A partir da segunda metade do século XX, o Brasil ficou reconhecido mundialmente pela violência urbana. Desde então, o problema se intensificou, com taxas de homicídio bastante elevadas — comparadas, em muitos casos, a países em guerra. Em 2018, 17 cidades brasileiras constavam entre as 50 cidades mais perigosas do mundo.
Esse cenário mudou a arquitetura e urbanismo das nossas cidades. Os bangalôs com muros baixos, por exemplo, passaram a ser uma exceção. A população, sobretudo de classe média-alta, passou a buscar a proteção da violência urbana em verdadeiras fortalezas.
Em áreas periféricas e de baixa renda de muitas cidades o padrão já se repete, com cercas e muros fechando as residências unifamiliares das ruas.
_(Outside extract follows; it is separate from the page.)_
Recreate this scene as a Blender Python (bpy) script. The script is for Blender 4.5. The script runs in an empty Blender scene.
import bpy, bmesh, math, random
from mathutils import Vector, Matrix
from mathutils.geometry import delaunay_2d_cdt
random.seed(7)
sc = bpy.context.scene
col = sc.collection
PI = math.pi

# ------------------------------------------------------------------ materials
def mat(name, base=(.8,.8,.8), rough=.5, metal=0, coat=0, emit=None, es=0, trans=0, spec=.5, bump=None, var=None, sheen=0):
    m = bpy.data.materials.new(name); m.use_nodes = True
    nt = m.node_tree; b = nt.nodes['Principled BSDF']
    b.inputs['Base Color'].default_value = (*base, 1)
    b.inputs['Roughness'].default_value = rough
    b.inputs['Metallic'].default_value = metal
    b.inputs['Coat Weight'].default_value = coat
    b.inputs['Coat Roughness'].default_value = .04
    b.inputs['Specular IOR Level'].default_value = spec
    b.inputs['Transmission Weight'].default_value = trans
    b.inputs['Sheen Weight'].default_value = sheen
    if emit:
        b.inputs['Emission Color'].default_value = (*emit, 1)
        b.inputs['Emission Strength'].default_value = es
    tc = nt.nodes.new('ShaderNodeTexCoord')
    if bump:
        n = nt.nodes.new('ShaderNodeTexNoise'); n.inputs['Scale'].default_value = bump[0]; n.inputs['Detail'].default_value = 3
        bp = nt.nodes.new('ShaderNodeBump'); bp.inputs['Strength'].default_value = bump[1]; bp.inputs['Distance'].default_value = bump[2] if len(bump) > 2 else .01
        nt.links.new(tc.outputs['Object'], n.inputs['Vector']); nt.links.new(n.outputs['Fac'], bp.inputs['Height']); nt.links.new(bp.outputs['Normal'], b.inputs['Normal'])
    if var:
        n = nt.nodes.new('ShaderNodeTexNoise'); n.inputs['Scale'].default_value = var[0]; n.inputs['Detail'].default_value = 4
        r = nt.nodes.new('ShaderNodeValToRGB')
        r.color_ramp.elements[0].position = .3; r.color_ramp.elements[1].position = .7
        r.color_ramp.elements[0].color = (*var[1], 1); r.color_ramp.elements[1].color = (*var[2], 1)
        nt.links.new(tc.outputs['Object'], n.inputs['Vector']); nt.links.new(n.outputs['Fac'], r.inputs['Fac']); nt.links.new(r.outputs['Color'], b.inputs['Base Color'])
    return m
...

Além disso, outros elementos podem ser destacados, como os conflitos em favelas, controle urbano de milícias e a estagnação e abandono de bairros. Contudo, algumas experiências em outras cidades pelo mundo podem nos guiar para um futuro diferente para a realidade urbana das cidades brasileiras.
Conflitos em favelas
“No Brasil, discute-se ‘favela’, tal como surgiu no Rio de Janeiro no final do século XIX, é uma construção original em si, ou se é originária dos cortiços” Luis Kehl – Breve história das favelas
Estas razões induziram um desenvolvimento urbano responsável por levar grande parte da população à informalidade. Em geral, as favelas apresentam grande densidade, ilegalidade da terra, insalubridade atrelada à falta de saneamento básico, ausência de serviços e infraestrutura básica, e elevado índice de autoconstrução.
Estas áreas, de ocupação informal ou irregular, frequentemente ficam alheias às instituições legais, com seus próprios mecanismos de autogestão e, às vezes, submetidas a poderes paralelos ao Estado, sejam eles facções do tráfico ou milícias.
Nas últimas décadas presenciamos verdadeiras guerras urbanas envolvendo as favelas: entre facções ou milícias distintas, ou entre a polícia — ou exército — e estes poderes paralelos. O sociólogo José Cláudio Souza Alves ainda afirma que “no Rio de Janeiro a milícia não é um poder paralelo. É o Estado.” O ciclo de violência urbana criado prejudica milhões de moradores, que por muitas vezes não conseguem deixar seus filhos na escola, tampouco sair para o trabalho.
Esta situação de risco, não apenas relacionada à qualidade da moradia e dos serviços de saúde, mas também à violência urbana, gerou ao longo do tempo um forte estigma social contra moradores de favela.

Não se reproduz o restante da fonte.